SOURCE MATERIAL =
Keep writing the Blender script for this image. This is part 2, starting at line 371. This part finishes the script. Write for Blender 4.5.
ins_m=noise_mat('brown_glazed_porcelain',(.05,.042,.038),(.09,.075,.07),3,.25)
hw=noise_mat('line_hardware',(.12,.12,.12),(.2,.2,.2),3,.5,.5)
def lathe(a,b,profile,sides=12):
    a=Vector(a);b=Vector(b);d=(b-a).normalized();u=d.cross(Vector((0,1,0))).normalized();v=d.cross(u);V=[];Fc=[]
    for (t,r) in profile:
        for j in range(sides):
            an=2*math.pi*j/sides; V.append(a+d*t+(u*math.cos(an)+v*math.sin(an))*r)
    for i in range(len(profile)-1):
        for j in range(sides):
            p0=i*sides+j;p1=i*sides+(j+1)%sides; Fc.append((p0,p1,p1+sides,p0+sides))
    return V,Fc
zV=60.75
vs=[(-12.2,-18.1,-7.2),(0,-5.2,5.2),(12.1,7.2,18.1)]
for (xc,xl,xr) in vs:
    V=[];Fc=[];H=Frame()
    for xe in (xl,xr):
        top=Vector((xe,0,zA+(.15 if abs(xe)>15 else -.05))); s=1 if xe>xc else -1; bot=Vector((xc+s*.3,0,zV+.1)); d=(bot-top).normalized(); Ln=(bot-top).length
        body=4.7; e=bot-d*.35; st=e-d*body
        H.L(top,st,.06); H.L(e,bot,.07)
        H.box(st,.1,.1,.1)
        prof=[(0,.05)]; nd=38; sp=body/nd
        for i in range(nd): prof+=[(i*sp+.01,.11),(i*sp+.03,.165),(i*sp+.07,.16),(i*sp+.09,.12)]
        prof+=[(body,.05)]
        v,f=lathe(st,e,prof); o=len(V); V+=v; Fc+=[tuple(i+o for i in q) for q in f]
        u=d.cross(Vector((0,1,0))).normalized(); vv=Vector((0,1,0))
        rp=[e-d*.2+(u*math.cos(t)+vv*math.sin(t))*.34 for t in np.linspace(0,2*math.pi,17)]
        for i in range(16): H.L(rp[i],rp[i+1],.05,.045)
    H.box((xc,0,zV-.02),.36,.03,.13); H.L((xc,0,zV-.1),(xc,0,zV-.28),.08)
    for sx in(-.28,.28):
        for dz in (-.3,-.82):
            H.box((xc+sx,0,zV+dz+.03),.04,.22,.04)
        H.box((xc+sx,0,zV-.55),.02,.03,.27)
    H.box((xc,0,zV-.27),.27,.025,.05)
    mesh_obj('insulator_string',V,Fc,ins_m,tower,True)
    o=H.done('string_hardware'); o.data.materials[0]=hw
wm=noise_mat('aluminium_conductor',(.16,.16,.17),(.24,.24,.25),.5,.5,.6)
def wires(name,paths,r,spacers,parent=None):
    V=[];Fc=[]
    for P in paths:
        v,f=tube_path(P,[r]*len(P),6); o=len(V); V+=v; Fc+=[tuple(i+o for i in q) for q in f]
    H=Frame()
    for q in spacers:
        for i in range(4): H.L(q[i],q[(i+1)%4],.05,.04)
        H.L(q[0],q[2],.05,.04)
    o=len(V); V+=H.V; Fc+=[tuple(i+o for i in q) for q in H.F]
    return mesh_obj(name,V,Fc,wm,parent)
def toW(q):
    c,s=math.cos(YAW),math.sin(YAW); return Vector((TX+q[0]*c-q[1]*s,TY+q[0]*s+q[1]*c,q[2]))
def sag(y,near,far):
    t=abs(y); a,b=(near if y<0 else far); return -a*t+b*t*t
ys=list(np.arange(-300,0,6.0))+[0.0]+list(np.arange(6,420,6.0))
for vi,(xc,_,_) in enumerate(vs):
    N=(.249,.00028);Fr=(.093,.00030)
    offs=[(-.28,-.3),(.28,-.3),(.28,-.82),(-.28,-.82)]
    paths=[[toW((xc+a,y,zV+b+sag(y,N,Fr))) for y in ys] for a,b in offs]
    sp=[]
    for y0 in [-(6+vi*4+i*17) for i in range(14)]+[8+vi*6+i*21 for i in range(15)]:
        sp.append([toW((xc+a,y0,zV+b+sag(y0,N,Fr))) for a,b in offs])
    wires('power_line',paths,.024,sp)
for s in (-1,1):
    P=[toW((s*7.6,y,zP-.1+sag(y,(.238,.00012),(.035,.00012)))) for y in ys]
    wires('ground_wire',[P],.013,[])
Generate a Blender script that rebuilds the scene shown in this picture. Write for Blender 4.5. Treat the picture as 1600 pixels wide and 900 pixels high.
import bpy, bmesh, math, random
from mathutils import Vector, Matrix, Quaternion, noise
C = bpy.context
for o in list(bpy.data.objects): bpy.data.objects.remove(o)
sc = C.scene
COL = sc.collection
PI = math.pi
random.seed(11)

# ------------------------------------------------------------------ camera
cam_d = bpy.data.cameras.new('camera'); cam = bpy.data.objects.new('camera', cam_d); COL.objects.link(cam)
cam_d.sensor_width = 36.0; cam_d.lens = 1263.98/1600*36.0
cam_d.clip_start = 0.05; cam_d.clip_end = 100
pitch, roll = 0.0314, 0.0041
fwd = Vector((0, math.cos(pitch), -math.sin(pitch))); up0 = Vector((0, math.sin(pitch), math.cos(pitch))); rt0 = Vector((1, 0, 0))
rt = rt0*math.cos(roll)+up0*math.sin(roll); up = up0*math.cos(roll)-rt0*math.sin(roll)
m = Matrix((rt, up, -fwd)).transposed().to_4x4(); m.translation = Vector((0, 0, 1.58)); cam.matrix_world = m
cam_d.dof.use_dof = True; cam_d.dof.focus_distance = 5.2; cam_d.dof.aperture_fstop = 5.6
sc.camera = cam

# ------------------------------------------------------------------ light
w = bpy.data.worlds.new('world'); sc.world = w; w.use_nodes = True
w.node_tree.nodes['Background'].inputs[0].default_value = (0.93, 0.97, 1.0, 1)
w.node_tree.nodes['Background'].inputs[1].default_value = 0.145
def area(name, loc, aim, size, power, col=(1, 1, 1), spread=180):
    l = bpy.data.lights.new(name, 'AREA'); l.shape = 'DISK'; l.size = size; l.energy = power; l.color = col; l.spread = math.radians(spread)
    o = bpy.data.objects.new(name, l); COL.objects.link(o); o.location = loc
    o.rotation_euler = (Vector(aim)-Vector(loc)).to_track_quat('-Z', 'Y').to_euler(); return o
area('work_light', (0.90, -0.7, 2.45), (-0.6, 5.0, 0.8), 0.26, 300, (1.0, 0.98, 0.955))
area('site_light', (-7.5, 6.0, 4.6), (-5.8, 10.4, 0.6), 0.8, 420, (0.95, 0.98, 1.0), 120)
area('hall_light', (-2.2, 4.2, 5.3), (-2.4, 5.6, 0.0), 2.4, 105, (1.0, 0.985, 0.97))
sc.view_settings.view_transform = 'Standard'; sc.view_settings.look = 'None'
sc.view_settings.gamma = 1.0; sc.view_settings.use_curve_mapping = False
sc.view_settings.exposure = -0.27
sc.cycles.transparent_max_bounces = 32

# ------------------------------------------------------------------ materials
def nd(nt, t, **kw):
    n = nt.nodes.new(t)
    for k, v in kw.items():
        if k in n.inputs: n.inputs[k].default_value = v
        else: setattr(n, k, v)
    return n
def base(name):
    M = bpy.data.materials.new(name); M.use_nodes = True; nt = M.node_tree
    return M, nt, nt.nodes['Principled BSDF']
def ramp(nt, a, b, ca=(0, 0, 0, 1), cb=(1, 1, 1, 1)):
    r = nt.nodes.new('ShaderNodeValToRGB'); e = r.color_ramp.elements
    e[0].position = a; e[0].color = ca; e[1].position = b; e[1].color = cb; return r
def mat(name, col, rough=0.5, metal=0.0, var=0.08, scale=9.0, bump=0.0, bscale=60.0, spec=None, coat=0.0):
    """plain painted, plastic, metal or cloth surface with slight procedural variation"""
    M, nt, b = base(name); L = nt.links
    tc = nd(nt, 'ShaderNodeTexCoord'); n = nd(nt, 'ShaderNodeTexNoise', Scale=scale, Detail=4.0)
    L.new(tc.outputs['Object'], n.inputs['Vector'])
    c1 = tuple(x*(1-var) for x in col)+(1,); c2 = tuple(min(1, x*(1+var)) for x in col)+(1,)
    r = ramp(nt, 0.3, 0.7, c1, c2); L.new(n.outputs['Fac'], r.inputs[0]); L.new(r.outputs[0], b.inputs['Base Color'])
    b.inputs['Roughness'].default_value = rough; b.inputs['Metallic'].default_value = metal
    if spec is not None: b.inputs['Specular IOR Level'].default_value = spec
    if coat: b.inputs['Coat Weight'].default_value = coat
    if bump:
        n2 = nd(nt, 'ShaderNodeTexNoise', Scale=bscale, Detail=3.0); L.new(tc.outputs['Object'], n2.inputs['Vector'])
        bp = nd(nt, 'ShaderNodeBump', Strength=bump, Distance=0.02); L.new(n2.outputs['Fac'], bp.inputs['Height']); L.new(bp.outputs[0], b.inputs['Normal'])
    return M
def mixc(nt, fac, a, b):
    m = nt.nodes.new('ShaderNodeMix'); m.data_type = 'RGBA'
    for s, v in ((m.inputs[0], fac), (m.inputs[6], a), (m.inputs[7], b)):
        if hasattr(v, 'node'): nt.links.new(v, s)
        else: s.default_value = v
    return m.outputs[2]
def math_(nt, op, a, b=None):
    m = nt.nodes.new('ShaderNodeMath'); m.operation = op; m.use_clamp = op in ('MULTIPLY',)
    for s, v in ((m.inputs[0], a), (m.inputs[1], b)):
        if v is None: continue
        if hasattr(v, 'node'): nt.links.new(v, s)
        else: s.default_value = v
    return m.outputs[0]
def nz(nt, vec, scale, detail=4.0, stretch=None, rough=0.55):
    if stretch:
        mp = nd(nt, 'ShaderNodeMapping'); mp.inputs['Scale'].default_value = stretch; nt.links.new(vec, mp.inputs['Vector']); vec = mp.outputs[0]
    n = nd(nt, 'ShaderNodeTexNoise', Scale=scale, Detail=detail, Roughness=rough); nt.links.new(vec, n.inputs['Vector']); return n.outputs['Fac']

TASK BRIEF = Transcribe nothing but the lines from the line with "Generate a Blender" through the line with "sc.camera = cam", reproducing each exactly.

COMPLETED EXERCISE =
Generate a Blender script that rebuilds the scene shown in this picture. Write for Blender 4.5. Treat the picture as 1600 pixels wide and 900 pixels high.
import bpy, bmesh, math, random
from mathutils import Vector, Matrix, Quaternion, noise
C = bpy.context
for o in list(bpy.data.objects): bpy.data.objects.remove(o)
sc = C.scene
COL = sc.collection
PI = math.pi
random.seed(11)

# ------------------------------------------------------------------ camera
cam_d = bpy.data.cameras.new('camera'); cam = bpy.data.objects.new('camera', cam_d); COL.objects.link(cam)
cam_d.sensor_width = 36.0; cam_d.lens = 1263.98/1600*36.0
cam_d.clip_start = 0.05; cam_d.clip_end = 100
pitch, roll = 0.0314, 0.0041
fwd = Vector((0, math.cos(pitch), -math.sin(pitch))); up0 = Vector((0, math.sin(pitch), math.cos(pitch))); rt0 = Vector((1, 0, 0))
rt = rt0*math.cos(roll)+up0*math.sin(roll); up = up0*math.cos(roll)-rt0*math.sin(roll)
m = Matrix((rt, up, -fwd)).transposed().to_4x4(); m.translation = Vector((0, 0, 1.58)); cam.matrix_world = m
cam_d.dof.use_dof = True; cam_d.dof.focus_distance = 5.2; cam_d.dof.aperture_fstop = 5.6
sc.camera = cam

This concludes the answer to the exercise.